** begin Recorded information **

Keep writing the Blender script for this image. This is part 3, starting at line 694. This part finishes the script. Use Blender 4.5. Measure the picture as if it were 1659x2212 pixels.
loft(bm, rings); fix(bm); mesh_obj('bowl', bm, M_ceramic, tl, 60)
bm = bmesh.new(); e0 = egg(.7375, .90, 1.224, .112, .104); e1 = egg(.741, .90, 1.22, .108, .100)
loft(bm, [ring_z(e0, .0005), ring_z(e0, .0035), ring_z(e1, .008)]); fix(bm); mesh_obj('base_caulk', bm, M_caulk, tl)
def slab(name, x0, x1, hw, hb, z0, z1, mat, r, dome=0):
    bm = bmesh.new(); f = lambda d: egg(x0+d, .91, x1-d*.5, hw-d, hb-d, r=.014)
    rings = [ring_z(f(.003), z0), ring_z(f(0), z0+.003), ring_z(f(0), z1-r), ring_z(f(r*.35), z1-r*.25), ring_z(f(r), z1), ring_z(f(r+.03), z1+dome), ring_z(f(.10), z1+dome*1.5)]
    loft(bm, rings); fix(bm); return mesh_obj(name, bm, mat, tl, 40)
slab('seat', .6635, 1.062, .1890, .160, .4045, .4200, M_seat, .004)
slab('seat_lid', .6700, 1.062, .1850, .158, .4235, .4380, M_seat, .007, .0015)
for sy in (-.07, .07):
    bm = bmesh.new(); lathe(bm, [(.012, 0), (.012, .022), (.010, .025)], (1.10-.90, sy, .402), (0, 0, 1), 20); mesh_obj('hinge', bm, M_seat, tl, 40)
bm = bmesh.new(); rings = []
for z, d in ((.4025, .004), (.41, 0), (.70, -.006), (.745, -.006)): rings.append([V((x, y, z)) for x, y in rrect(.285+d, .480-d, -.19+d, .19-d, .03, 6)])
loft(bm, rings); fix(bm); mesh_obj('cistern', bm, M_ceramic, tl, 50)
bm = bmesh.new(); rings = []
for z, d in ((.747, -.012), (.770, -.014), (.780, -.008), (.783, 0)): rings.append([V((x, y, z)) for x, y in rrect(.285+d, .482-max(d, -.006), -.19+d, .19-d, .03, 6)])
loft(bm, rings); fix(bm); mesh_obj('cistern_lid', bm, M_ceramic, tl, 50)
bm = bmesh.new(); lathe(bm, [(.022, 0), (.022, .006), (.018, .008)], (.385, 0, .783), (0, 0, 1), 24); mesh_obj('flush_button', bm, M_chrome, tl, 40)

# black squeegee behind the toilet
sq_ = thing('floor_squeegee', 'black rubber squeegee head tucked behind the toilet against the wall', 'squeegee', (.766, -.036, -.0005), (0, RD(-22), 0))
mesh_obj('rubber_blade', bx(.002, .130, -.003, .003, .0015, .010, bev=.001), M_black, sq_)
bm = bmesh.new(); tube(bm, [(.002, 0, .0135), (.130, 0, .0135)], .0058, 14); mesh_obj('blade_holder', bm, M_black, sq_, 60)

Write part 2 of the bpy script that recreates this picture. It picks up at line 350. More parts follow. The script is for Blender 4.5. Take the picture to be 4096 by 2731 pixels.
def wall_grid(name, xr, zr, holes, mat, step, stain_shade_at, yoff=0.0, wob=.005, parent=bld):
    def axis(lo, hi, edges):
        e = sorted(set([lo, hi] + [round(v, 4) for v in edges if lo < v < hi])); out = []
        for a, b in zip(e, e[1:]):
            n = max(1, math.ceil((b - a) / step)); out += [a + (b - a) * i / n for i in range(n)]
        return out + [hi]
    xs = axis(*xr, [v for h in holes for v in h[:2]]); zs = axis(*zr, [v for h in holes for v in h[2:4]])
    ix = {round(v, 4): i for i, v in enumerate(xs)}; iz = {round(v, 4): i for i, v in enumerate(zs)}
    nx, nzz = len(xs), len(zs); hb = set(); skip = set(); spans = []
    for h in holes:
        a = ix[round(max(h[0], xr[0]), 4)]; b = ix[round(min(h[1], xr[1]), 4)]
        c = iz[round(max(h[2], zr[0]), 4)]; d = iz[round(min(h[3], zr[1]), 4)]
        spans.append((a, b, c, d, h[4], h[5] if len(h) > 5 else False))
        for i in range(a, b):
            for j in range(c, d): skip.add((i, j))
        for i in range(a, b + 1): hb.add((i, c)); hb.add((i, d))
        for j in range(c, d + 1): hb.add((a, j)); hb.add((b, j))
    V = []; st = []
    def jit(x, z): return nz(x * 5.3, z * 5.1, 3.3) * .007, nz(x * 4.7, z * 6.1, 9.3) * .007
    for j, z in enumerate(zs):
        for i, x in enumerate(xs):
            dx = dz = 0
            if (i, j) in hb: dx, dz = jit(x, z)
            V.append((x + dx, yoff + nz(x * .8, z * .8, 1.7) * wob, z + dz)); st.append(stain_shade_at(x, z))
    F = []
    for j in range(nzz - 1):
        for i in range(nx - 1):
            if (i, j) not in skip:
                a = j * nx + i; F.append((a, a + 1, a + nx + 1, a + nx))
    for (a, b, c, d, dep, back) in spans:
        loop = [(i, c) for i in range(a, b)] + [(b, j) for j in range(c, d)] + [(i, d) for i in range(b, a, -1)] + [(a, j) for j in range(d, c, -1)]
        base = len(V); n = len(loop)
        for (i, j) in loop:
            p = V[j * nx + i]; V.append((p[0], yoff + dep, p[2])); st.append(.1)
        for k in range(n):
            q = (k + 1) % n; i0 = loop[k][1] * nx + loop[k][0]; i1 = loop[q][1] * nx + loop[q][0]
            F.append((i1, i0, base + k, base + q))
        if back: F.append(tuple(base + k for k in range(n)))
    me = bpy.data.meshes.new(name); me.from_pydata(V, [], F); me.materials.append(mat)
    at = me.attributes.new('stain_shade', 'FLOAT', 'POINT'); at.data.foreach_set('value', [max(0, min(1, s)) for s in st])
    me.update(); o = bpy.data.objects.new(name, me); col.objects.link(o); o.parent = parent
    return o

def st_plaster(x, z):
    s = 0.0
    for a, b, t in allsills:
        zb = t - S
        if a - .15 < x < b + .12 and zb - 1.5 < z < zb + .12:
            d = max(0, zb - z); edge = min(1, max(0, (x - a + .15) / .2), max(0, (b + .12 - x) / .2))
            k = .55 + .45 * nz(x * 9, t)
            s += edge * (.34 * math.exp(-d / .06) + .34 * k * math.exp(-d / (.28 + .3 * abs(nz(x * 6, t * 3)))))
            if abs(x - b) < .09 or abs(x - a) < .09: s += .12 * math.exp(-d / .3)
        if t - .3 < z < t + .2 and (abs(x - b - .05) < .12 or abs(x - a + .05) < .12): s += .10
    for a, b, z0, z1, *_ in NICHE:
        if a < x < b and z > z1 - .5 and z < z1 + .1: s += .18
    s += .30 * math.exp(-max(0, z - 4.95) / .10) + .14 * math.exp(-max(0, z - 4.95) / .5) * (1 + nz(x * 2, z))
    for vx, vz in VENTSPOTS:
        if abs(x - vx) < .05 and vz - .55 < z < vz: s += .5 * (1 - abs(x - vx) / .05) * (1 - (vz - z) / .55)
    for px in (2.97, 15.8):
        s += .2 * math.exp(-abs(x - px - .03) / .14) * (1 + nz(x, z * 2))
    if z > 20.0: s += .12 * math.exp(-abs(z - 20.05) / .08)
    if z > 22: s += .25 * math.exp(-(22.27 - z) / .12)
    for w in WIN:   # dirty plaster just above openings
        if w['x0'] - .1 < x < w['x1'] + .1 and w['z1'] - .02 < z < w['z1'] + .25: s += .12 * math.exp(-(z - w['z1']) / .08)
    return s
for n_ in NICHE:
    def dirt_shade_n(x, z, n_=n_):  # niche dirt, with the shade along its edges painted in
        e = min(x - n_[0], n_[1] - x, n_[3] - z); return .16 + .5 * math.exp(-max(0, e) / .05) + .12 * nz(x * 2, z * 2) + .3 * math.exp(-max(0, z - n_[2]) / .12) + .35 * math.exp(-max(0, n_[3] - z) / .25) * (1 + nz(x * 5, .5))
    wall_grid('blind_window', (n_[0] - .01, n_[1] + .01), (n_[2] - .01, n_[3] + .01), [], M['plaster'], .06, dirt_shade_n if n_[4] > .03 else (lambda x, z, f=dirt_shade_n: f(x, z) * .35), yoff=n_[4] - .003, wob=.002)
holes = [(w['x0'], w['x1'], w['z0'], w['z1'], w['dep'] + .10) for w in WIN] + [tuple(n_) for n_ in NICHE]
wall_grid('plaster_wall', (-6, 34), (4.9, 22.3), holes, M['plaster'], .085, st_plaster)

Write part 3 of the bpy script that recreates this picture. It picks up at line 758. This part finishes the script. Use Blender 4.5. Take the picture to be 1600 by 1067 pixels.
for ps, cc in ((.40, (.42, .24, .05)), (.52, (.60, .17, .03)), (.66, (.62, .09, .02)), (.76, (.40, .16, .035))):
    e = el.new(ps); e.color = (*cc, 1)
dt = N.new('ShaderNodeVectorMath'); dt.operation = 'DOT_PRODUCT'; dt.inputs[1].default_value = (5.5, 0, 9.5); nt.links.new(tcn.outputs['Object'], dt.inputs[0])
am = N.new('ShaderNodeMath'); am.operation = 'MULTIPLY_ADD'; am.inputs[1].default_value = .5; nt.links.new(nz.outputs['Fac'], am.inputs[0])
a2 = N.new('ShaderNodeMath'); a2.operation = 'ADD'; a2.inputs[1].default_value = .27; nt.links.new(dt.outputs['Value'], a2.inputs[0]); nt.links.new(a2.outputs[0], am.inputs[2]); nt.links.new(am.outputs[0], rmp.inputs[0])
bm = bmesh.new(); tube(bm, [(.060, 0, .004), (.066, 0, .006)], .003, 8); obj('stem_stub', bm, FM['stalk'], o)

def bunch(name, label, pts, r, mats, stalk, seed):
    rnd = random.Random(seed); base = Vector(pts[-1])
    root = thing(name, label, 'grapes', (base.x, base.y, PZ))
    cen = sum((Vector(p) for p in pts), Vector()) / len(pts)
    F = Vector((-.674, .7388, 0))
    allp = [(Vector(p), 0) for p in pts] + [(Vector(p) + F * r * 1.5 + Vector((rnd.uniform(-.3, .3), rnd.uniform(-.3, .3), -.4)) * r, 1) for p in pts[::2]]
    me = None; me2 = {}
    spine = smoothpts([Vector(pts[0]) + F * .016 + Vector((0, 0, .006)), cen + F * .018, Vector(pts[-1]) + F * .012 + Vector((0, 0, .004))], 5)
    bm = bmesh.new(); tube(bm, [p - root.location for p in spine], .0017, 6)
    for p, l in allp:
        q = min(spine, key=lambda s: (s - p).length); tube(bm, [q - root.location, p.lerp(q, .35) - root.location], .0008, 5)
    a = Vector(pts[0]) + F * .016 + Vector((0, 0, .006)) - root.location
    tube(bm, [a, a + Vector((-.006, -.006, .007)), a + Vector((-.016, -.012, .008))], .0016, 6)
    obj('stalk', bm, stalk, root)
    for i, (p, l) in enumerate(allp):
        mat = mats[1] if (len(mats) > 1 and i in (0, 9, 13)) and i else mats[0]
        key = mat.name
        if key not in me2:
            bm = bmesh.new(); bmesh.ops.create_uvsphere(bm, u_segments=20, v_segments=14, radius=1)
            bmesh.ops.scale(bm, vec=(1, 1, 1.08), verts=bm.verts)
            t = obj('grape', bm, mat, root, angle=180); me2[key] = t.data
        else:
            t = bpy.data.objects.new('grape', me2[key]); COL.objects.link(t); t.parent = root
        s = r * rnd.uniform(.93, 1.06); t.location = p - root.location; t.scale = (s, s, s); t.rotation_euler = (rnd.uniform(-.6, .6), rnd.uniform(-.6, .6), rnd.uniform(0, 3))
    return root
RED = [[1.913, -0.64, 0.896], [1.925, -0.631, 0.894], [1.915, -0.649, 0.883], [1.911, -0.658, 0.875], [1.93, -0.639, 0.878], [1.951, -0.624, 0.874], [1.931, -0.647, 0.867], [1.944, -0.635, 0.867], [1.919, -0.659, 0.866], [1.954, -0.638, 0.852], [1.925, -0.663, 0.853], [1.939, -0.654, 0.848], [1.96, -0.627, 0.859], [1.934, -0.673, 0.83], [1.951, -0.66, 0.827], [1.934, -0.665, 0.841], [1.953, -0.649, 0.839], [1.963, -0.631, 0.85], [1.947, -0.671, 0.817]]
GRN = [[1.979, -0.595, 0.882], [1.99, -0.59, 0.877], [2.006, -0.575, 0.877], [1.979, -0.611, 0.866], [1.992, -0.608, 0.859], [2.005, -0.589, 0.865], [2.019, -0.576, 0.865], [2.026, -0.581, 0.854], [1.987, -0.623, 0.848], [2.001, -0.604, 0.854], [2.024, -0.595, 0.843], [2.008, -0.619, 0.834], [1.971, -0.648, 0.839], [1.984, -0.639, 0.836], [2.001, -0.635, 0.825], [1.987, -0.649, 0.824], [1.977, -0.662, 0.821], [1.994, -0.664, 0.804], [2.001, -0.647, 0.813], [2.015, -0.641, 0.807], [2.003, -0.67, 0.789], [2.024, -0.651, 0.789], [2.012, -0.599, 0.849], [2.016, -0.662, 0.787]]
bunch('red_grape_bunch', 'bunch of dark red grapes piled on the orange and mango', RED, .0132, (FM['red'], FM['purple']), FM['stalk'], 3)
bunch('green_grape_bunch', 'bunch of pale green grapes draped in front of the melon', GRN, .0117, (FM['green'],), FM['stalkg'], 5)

** end Recorded information **

**Task statement**.
Report only the count of lines that include the string "recreates".

**Response for this exercise**.
2